The U.S. said Friday its labor market rebounded sharply from three months of weak job growth, adding 271,000 more jobs in October and likely easing the way for the central bank to raise interest rates next month.
The Labor Department reported the U.S. unemployment rate edged down to 5 percent last month - the lowest rate in seven years.
The world's largest economy shrugged off a sluggish manufacturing sector, showing strong job growth in professional and business services, health care, retail, food services and construction.
Analysts had been predicting a much weaker employment advance last month, only slighter better than the 145,000-a-month average for August and September.
Analysts say the robust October hiring is likely to ease the path for the Federal Reserve, the U.S. central bank, to boost its benchmark interest rate next month.
Interest rate
Fed policymakers have been closely watching the pace of job growth, the unemployment rate and other business indicators to determine when is the right time to adjust its key rate, at near zero percent for several years during the nation's gradual recovery from the steepest recession since the Great Depression of the 1930s.
Mark Vitner, the senior economist at Wells Fargo Bank, one of the largest in the U.S., told VOA that Friday's report was "pretty favorable," and that "It should put to rest the doubts that had cropped up in the last couple months."
He said, "It's very likely [the Fed] is going to raise rates in December," possibly by a quarter of a percentage point.
Fed chair Janet Yellen said this week that the U.S. economy is generally healthy, and saw a possible rate boost in December as a "live possibility." That could trigger higher borrowing costs for businesses and consumers, but also keep inflation from increasing too fast.

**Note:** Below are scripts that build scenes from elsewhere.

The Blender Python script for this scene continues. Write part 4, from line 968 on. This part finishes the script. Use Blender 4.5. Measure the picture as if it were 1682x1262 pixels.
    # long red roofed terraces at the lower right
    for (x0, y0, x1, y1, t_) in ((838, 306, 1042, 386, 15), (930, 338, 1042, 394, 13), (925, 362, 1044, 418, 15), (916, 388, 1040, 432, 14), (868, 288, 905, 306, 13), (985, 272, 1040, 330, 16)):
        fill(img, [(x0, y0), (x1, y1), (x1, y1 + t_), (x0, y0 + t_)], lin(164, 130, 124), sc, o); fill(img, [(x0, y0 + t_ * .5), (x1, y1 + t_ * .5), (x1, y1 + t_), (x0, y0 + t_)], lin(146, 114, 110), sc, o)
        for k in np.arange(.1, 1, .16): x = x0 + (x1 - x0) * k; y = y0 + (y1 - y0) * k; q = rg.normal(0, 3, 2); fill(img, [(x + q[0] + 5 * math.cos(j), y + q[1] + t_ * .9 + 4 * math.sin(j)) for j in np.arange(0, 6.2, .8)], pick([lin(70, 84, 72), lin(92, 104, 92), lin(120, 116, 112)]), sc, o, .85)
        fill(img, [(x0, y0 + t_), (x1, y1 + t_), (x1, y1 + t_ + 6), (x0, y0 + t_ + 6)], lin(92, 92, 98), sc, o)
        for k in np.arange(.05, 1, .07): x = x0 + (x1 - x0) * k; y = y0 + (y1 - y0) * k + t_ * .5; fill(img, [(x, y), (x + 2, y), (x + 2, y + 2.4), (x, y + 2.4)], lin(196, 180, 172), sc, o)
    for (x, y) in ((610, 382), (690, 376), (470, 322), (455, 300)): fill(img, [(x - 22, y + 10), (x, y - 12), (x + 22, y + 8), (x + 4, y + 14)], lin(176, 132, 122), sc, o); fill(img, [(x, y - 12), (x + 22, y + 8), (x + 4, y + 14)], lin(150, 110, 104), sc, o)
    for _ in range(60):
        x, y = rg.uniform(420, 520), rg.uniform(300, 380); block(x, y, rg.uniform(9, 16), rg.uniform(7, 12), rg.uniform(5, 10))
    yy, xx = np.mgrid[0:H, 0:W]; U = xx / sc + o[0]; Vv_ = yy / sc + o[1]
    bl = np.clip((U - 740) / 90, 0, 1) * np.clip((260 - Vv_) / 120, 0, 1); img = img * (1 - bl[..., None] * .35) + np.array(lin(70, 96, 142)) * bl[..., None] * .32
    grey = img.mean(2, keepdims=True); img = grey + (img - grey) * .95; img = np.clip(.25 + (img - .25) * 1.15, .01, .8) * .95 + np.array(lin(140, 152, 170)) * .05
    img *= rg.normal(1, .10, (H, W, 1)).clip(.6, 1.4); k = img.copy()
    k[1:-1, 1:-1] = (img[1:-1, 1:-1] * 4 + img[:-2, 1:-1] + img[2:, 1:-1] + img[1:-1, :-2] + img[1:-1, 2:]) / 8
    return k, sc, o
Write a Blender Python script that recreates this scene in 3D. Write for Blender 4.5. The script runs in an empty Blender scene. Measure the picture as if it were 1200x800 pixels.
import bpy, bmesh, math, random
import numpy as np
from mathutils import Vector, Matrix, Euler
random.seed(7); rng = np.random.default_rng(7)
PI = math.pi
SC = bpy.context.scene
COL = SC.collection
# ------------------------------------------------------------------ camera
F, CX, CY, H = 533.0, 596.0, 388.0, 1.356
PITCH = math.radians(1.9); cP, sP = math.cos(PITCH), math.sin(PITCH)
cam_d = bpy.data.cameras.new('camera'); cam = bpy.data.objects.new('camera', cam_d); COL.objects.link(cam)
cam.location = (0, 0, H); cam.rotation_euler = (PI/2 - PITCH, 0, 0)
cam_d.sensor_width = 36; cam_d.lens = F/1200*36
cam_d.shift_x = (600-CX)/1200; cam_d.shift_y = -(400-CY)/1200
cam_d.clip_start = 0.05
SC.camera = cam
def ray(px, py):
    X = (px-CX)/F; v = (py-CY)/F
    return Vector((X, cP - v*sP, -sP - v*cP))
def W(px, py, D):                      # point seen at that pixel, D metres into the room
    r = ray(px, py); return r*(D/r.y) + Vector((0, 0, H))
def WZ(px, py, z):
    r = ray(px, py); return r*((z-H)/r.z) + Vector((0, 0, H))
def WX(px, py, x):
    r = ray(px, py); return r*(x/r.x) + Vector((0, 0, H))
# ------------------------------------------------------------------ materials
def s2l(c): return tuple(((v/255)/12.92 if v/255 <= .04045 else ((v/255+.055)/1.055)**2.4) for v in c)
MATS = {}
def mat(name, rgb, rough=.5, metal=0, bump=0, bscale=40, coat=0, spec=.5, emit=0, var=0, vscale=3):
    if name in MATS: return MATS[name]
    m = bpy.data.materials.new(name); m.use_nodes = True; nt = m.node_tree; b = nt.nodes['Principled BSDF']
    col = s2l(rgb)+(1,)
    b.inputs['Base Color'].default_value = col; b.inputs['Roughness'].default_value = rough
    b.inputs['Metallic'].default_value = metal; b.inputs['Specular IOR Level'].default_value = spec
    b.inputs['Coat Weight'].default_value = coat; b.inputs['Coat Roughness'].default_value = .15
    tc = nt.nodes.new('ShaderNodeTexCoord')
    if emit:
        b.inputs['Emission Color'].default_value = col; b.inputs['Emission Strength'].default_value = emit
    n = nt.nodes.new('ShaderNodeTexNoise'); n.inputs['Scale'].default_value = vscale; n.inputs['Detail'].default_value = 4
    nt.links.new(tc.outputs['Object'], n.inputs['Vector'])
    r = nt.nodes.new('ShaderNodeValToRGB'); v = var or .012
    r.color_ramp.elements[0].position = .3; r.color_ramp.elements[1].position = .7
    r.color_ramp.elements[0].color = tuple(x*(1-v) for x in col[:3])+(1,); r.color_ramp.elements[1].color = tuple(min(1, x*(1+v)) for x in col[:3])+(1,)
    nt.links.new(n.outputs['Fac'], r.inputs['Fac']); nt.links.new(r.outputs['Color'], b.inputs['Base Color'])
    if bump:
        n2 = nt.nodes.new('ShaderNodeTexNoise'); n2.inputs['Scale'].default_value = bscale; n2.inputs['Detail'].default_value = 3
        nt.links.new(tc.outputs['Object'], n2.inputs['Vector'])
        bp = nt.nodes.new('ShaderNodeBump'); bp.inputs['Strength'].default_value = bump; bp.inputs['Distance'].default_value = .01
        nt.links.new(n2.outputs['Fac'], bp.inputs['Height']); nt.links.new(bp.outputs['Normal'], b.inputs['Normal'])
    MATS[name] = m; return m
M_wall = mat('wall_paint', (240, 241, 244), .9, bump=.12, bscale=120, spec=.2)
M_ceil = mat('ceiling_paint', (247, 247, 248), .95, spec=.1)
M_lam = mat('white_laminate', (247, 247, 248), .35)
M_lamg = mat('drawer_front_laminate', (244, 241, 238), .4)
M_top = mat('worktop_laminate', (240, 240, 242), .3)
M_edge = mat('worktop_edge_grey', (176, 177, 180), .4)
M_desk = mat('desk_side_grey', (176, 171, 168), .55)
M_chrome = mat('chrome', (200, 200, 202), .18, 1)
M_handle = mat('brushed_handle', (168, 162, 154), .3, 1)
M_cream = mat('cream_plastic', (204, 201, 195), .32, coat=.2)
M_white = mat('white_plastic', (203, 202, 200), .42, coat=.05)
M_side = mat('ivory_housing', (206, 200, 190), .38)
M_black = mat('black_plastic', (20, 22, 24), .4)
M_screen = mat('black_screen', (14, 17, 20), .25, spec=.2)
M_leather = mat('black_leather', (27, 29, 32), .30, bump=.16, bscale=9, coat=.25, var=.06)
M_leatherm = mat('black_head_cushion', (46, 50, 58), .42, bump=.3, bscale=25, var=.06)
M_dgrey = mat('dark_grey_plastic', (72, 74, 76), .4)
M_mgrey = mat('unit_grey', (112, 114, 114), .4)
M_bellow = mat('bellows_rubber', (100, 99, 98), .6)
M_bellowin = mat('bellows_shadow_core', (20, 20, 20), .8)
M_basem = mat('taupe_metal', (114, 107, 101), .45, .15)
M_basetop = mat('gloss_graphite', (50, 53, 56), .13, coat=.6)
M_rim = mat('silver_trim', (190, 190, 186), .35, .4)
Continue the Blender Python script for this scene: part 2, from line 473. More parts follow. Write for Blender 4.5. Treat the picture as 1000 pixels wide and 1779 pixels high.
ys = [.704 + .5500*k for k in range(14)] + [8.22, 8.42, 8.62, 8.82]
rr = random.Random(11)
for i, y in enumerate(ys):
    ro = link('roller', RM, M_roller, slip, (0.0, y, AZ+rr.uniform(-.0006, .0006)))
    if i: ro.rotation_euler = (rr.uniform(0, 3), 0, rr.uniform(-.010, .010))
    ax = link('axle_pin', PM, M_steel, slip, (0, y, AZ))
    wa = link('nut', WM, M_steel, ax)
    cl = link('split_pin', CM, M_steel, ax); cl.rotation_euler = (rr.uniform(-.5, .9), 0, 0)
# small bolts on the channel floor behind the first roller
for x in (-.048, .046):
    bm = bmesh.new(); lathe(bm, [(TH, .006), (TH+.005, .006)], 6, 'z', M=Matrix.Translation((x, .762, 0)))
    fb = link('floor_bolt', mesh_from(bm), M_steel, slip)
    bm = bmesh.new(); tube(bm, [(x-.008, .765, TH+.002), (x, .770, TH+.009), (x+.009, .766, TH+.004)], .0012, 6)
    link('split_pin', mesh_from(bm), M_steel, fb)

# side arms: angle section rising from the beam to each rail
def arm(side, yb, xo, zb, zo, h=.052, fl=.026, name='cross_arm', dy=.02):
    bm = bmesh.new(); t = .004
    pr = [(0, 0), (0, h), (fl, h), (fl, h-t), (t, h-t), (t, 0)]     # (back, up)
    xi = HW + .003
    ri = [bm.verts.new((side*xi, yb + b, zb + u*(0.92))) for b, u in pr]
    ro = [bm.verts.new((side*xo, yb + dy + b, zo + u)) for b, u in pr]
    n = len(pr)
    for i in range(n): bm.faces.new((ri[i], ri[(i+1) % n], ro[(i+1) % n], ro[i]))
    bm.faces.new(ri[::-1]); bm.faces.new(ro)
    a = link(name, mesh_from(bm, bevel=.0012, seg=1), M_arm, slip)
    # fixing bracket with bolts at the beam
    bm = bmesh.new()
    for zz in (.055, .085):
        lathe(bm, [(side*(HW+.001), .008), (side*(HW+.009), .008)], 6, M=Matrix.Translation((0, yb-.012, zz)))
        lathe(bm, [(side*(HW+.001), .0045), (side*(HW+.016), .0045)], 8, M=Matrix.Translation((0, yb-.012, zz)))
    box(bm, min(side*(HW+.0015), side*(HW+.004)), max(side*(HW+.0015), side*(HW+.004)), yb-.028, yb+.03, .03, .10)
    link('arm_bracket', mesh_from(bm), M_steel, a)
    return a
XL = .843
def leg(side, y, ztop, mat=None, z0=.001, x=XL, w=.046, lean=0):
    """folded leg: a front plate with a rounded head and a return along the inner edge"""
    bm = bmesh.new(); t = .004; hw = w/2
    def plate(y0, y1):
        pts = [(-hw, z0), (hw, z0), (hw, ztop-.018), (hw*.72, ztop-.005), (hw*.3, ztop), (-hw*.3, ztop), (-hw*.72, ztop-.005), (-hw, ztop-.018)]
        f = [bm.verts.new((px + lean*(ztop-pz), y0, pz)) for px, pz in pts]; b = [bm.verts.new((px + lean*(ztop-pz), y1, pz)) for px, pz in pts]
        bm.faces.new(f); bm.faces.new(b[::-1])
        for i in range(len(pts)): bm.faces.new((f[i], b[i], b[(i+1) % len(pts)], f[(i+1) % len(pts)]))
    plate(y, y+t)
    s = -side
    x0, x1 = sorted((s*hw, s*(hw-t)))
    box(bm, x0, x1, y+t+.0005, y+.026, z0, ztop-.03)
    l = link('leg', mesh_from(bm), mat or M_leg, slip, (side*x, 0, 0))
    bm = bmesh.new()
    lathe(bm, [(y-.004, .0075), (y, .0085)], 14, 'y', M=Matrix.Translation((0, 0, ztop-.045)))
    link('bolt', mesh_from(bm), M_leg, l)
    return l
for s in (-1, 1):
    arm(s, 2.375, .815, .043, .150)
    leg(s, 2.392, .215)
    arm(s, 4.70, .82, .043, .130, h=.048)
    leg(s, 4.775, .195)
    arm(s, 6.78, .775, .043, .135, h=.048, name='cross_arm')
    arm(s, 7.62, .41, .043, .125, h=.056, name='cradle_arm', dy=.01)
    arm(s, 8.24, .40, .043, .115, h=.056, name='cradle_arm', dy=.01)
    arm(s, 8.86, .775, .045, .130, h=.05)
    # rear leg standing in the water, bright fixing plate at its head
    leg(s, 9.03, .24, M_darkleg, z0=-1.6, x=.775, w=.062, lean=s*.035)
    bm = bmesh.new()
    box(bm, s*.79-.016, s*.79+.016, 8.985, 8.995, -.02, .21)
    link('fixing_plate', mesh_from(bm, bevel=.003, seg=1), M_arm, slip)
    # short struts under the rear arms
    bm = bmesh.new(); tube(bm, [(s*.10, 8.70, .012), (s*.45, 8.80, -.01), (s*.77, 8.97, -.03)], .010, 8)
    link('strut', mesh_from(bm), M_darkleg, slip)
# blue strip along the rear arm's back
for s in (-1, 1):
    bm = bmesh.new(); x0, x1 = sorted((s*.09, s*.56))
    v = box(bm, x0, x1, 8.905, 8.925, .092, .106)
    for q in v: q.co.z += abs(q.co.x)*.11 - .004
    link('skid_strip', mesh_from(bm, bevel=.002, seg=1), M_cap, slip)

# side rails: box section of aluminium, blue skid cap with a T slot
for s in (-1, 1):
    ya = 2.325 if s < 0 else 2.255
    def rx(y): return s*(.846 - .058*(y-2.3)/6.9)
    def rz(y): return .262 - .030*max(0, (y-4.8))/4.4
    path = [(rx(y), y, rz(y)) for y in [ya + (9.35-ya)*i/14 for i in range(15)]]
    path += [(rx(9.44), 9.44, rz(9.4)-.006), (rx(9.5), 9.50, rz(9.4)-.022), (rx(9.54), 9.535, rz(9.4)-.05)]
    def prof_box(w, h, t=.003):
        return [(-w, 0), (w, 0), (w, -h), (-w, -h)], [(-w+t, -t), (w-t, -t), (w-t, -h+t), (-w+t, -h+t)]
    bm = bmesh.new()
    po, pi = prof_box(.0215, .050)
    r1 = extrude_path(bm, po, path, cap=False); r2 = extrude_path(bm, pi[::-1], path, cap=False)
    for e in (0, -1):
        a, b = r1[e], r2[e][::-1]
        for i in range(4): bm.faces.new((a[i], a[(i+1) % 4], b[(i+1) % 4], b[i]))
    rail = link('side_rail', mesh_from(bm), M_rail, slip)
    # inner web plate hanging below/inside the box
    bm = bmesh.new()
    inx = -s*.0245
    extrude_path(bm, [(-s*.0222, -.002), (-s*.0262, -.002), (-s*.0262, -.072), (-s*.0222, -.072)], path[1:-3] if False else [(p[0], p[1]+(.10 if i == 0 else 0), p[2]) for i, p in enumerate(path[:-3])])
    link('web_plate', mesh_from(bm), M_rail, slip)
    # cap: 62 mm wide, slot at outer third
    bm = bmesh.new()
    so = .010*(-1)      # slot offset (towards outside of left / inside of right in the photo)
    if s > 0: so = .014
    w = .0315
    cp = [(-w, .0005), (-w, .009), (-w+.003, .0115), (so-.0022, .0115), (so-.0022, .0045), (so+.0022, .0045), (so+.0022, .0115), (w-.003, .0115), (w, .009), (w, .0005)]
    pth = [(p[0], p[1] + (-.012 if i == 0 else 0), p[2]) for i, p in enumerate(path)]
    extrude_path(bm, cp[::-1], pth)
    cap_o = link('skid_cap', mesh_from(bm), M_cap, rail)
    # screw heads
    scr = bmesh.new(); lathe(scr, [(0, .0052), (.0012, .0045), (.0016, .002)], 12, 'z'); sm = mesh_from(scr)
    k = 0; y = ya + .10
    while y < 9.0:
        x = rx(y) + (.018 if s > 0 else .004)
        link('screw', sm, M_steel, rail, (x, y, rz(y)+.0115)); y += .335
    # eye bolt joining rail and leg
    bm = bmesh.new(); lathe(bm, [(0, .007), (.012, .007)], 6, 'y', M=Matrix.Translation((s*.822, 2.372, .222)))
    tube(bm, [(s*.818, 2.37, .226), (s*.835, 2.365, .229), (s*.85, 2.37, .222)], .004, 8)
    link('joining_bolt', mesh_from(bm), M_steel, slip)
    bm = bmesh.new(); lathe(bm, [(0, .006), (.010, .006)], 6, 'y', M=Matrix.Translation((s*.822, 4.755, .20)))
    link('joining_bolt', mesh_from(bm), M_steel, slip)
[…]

The Fed originally considered raising interest rates months ago, but put those plans on hold after job growth in the U.S. slowed - dipping from more than 200,000 new jobs a month in the first half of 2015. At the same time, U.S. manufacturing has slowed and economies overseas are struggling, with worries about a weakening Chinese economy, the world's second biggest.
Still, the U.S. economy has advanced. The unemployment rate is down by half from its worst point - 10.1 percent in October 2009 - when U.S. employers were laying off hundreds of thousands of workers every month. Those job losses caused millions of Americans to lose their homes due to bank foreclosures when they were unable to make home-loan payments.